Excerpts from David McMackins's message of 2015-02-10 14:35:38 -0800:
> In the course of developing a library which heavily relies on
> libmysqlclient, I've noticed several issues using MariaDB on Debian
> lately. I'm worried about its future.
> 
> The latest version of libmariadb in Debian no longer works as a drop-in
> replacement for MySQL. The library's name and include path has changed
> from mysql to mariadb. While I don't have a problem with someone trying
> to use their own name, it means that build scripts relying on
> mysql_config and code looking for mysql/mysql.h will break with the new
> version. Because of this, I'm considering dropping support in my
> software for MariaDB, since they have moved away from their original
> purpose.
> 
> Can I depend on the future of MySQL in Debian, or will it be phased out
> in the foreseeable future?
> 

Hi David. First and foremost, as much as the MariaDB team has talked
about remaining a drop-in replacement, both the server and the client
library introduce incompatible features that mean that replacement is a
one-way street. For the server, they have engines and on-disk formats that
differ from MySQL. For their forked libmysqlclient, they add symbols which
don't exist in libmysqlclient, thus a program linked against MariaDB's
libmysqlclient may not function with the original libmysqlclient. For
that reason, we forced it to be renamed to libmariadbclient (upstream
has declined to acknowledge this poisoning of the namespace).

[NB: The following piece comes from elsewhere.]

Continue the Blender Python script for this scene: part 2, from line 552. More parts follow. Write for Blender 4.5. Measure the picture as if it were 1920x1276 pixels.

It's best to just treat them as two forks, with forked communities. That
said, there is an umbrella team, pkg-mysql-maint, that works together
to make sure neither one steps on the others' toes. The team also helps
with Percona XtraDB Cluster server which includes Galera support.

As far as their futures in Debian, there is hope for having both. Oracle
has been helpful in assisting Debian and Ubuntu developers in maintaining
MySQL packaging in Debian and Ubuntu. Meanwhile Otto Kekäläinen has
done a fabulous job at maintaining MariaDB. Percona employees have done
their part as well in making sure their tools are included in Debian.

So, my recommendation for your issue is to just build-depend on
libmysqlclient-dev. It's not going anywhere as long as Oracle keeps
showing up to make sure it works. And you'll get binaries that work fine
against mariadb-server or mysql-server or percona-xtradb-cluster-server.